Orban Design

Providing the highest quality architectural rendering for Charlottesville and beyond.

Venturing into V-Ray for Sketchup 3.4

The release of the new version 3 of V-Ray for Sketchup has taken a bit of effort to incorporate into my workflow. There are many changes in how V-Ray handles materials the net effect of which has made large swathes of my existing models obsolete. On the one hand, the render engine that uses video card rendering has been substantially upgraded, which makes for fast renders. On the other hand, the workflow changes have been most pronounced in this method of rendering. The massing study image above is the first project for which I’ve actually used the latest V-Ray for Sketchup.

The image below is a photo-realistic view of a commercial project that I had rendered previously in a watercolor style.

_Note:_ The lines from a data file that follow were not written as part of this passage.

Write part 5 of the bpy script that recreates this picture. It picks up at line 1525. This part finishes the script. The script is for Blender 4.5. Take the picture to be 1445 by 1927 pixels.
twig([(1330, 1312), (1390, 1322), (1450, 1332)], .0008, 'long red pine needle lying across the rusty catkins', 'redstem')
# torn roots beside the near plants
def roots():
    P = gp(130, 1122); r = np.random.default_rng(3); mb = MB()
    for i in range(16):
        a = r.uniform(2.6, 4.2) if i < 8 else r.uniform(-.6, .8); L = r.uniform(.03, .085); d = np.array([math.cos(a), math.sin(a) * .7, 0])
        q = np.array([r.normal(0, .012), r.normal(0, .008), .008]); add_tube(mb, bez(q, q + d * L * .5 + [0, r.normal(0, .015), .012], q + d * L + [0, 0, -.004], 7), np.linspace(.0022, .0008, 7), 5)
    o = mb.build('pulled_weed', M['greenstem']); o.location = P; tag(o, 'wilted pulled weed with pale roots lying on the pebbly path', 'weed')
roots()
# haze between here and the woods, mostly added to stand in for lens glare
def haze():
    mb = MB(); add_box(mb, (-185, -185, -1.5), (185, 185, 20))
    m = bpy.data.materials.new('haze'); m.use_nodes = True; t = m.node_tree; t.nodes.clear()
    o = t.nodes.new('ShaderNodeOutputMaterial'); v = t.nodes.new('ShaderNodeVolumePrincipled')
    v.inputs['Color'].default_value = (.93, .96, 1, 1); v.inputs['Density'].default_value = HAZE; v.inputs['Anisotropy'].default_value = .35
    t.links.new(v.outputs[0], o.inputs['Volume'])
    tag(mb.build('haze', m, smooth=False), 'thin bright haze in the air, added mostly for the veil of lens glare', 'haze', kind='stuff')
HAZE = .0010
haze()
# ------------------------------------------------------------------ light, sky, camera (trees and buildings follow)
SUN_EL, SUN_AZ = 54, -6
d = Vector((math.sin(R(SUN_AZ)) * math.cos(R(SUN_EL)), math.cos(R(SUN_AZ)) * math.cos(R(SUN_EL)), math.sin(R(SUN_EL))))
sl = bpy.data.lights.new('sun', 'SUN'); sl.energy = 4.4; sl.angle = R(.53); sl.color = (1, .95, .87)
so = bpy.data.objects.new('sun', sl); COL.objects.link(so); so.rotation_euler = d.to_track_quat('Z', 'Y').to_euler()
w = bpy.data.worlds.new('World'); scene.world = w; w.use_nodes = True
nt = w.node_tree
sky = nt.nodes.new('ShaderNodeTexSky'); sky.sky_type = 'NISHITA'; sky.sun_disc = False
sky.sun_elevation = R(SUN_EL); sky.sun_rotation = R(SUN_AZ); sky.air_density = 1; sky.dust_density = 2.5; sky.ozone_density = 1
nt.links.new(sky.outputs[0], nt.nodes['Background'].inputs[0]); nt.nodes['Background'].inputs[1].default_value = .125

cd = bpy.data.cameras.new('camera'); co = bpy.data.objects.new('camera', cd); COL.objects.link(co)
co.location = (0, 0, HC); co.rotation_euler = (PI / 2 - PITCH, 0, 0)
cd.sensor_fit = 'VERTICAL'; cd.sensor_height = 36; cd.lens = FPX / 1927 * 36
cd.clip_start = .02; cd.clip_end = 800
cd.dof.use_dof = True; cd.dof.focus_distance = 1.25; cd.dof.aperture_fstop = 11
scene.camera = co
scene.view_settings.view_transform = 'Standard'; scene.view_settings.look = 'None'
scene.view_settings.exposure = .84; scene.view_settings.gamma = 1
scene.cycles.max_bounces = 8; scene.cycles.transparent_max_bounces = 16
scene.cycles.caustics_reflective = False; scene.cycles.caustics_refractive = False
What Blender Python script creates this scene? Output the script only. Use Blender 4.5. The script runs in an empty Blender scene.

Conceptual interior renderings of a proposed shared office space in an existing building.

Exterior renderings of a small-footprint development within Lochlyn rendered with Vray for Blender.

Vray rendering from Sketchup to Blender

I am continuing my transition to rendering in Vray for Blender coming from Vray for Sketchup. Here are two interior projects, the first one done in Vray for Sketchup, the second one is done in Vray for Blender. The biggest reason for the switch is the huge speed and render quality improvements in Vray 3.4, plus I have a large animation project coming up and I can only do that properly in Blender (The animation controls in Sketchup are practically non-existent.)

Vray for Sketchup interior renders




…and Vray for Blender interior renders





Site rendering for Elliott Avenue

This is the final iteration of the site development rendering for the former city parcel on Elliott Avenue. You can see an earlier version I did here. Besides that early one, I had also prepared two other versions before this final one, so it’s nice to see this project breaking ground and getting closer to reality. These images will be used for marketing, and for a jobsite sign. Stop by and look!

elliott_rendered-plan elliott_front-overhead-cemetary elliott_front-overhead-park elliott-overhead-final2-alt

For those interested in the rendering aspect of this project, I used SketchUp (SU) and Vray for SketchUp version 2.0 to create the renderings. I made use of the proxy feature to insert hundreds of high-polygon count trees on the site, which would be impossible with native SU. Despite the memory savings there, I still had to break the rendering into a foreground model and a background model as the file was still too large for SU to handle and export to rendering. If you look carefully, you can see some of the 3D models of downtown Charlottesville I added into the rendering. I found they were not the cleanest models or textures, they required some extensive cleanup just to be able to open at all in SU. I was very impressed overall how Vray was able to handle the heavy model I threw at it. It has come a long way since the last version!

How to use the vrimage converter in vray for sketchup

Rendering to a raw image format from Vray for Sketchup can save a lot of hassle for scenes that are highly memory intensive, as well as make it possible to render very high resolution images. Here is a brief tutorial on how to use the vrimg format to render from vray for SU.

Step 1. Select your output options to generate a vrimg file. In the “output” panel, select your image size to render to, then check the “save output” box, and browse to the folder where you will save you raw image file, and type in a name. The name will be highlighted in red if there is no file there yet. That is normal. Select the type “.vrimg” Then check the box “Render to VRImage” and leave the VFB (Vray Frame Buffer) mode as “preview”


Step 2. Select the VFB Channels you want to save. Scroll down and click on the channels in order to highlight the ones that will be used.


Step 3. Render. Then when the render is finished, open the “vrimg to OpenEXR converter” from to “Tools” menu of the vray for SU plugin program folder.


Step 4. With the converter open, click on “Input file” and browse to the vrimg file you just rendered. Check the box for “Channels in separate files”. I typically use the 16-bit exr format, I find I don’t usually need 32-bit files. If the file is really large, you may need to increase the “Buffer size” Haven’t seen any problems with the default so far.


Step 5. Press the “Convert” button. A “Save File” dialogue comes up where you can select an output “.exr” file. Browse to your output folder and type in a file name, then press “Save”. Now you have a set of individual .exr files with the channels you’ve selected saved in your output folder. For batch converting, Just change the “Input file mode” to multiple files and choose your input and output directories.